- **Set task**: Reproduce all of the data exactly, with no line skipped.

- **Data block**:
━━━━━━━━
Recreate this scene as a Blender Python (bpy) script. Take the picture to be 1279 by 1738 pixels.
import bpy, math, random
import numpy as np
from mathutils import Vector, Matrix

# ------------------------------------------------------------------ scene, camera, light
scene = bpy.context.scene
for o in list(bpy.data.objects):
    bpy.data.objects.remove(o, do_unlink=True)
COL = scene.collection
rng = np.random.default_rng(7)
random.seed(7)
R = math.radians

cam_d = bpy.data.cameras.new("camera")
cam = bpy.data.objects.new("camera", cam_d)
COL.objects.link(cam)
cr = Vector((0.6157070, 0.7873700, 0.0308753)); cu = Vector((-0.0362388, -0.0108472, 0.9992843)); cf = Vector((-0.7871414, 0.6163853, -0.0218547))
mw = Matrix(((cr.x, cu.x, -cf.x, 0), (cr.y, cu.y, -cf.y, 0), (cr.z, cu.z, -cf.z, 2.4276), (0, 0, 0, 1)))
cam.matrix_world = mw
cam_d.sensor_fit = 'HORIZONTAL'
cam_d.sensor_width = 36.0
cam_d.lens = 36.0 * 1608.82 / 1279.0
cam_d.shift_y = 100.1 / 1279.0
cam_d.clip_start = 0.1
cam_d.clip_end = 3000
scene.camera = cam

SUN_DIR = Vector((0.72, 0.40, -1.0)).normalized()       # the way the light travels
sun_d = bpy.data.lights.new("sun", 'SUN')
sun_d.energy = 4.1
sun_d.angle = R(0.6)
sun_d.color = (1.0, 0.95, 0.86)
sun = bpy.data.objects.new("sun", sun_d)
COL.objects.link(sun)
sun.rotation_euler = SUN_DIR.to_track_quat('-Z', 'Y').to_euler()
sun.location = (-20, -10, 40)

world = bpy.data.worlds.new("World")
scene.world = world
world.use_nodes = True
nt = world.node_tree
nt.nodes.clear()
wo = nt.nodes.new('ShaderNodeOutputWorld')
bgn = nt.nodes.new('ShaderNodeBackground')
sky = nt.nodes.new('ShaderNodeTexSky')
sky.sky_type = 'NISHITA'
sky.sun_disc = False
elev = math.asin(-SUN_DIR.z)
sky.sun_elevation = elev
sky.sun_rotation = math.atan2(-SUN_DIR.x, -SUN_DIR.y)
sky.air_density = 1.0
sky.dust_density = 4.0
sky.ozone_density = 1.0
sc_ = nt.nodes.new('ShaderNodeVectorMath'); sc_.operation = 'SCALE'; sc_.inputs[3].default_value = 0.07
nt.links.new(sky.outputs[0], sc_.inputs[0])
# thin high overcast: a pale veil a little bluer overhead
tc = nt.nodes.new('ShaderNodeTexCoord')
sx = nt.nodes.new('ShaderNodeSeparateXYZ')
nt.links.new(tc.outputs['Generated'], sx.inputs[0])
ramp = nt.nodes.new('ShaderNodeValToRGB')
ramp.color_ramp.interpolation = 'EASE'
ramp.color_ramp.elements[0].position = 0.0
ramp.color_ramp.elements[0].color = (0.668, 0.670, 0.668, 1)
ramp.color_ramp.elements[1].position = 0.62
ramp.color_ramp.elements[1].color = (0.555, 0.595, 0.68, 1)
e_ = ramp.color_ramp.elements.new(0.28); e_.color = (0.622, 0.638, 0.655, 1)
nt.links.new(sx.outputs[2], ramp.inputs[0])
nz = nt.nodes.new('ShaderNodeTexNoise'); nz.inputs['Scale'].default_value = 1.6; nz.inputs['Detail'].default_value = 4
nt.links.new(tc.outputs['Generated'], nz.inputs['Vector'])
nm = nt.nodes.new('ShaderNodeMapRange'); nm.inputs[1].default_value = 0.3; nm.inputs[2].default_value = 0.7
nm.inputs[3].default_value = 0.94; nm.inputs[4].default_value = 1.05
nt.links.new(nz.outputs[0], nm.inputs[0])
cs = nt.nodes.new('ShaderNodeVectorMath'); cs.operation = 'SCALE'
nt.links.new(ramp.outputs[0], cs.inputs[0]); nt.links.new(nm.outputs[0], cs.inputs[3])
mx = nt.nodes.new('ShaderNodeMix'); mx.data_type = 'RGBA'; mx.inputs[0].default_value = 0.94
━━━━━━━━
- **In response**:
Recreate this scene as a Blender Python (bpy) script. Take the picture to be 1279 by 1738 pixels.
import bpy, math, random
import numpy as np
from mathutils import Vector, Matrix

# ------------------------------------------------------------------ scene, camera, light
scene = bpy.context.scene
for o in list(bpy.data.objects):
    bpy.data.objects.remove(o, do_unlink=True)
COL = scene.collection
rng = np.random.default_rng(7)
random.seed(7)
R = math.radians

cam_d = bpy.data.cameras.new("camera")
cam = bpy.data.objects.new("camera", cam_d)
COL.objects.link(cam)
cr = Vector((0.6157070, 0.7873700, 0.0308753)); cu = Vector((-0.0362388, -0.0108472, 0.9992843)); cf = Vector((-0.7871414, 0.6163853, -0.0218547))
mw = Matrix(((cr.x, cu.x, -cf.x, 0), (cr.y, cu.y, -cf.y, 0), (cr.z, cu.z, -cf.z, 2.4276), (0, 0, 0, 1)))
cam.matrix_world = mw
cam_d.sensor_fit = 'HORIZONTAL'
cam_d.sensor_width = 36.0
cam_d.lens = 36.0 * 1608.82 / 1279.0
cam_d.shift_y = 100.1 / 1279.0
cam_d.clip_start = 0.1
cam_d.clip_end = 3000
scene.camera = cam

SUN_DIR = Vector((0.72, 0.40, -1.0)).normalized()       # the way the light travels
sun_d = bpy.data.lights.new("sun", 'SUN')
sun_d.energy = 4.1
sun_d.angle = R(0.6)
sun_d.color = (1.0, 0.95, 0.86)
sun = bpy.data.objects.new("sun", sun_d)
COL.objects.link(sun)
sun.rotation_euler = SUN_DIR.to_track_quat('-Z', 'Y').to_euler()
sun.location = (-20, -10, 40)

world = bpy.data.worlds.new("World")
scene.world = world
world.use_nodes = True
nt = world.node_tree
nt.nodes.clear()
wo = nt.nodes.new('ShaderNodeOutputWorld')
bgn = nt.nodes.new('ShaderNodeBackground')
sky = nt.nodes.new('ShaderNodeTexSky')
sky.sky_type = 'NISHITA'
sky.sun_disc = False
elev = math.asin(-SUN_DIR.z)
sky.sun_elevation = elev
sky.sun_rotation = math.atan2(-SUN_DIR.x, -SUN_DIR.y)
sky.air_density = 1.0
sky.dust_density = 4.0
sky.ozone_density = 1.0
sc_ = nt.nodes.new('ShaderNodeVectorMath'); sc_.operation = 'SCALE'; sc_.inputs[3].default_value = 0.07
nt.links.new(sky.outputs[0], sc_.inputs[0])
# thin high overcast: a pale veil a little bluer overhead
tc = nt.nodes.new('ShaderNodeTexCoord')
sx = nt.nodes.new('ShaderNodeSeparateXYZ')
nt.links.new(tc.outputs['Generated'], sx.inputs[0])
ramp = nt.nodes.new('ShaderNodeValToRGB')
ramp.color_ramp.interpolation = 'EASE'
ramp.color_ramp.elements[0].position = 0.0
ramp.color_ramp.elements[0].color = (0.668, 0.670, 0.668, 1)
ramp.color_ramp.elements[1].position = 0.62
ramp.color_ramp.elements[1].color = (0.555, 0.595, 0.68, 1)
e_ = ramp.color_ramp.elements.new(0.28); e_.color = (0.622, 0.638, 0.655, 1)
nt.links.new(sx.outputs[2], ramp.inputs[0])
nz = nt.nodes.new('ShaderNodeTexNoise'); nz.inputs['Scale'].default_value = 1.6; nz.inputs['Detail'].default_value = 4
nt.links.new(tc.outputs['Generated'], nz.inputs['Vector'])
nm = nt.nodes.new('ShaderNodeMapRange'); nm.inputs[1].default_value = 0.3; nm.inputs[2].default_value = 0.7
nm.inputs[3].default_value = 0.94; nm.inputs[4].default_value = 1.05
nt.links.new(nz.outputs[0], nm.inputs[0])
cs = nt.nodes.new('ShaderNodeVectorMath'); cs.operation = 'SCALE'
nt.links.new(ramp.outputs[0], cs.inputs[0]); nt.links.new(nm.outputs[0], cs.inputs[3])
mx = nt.nodes.new('ShaderNodeMix'); mx.data_type = 'RGBA'; mx.inputs[0].default_value = 0.94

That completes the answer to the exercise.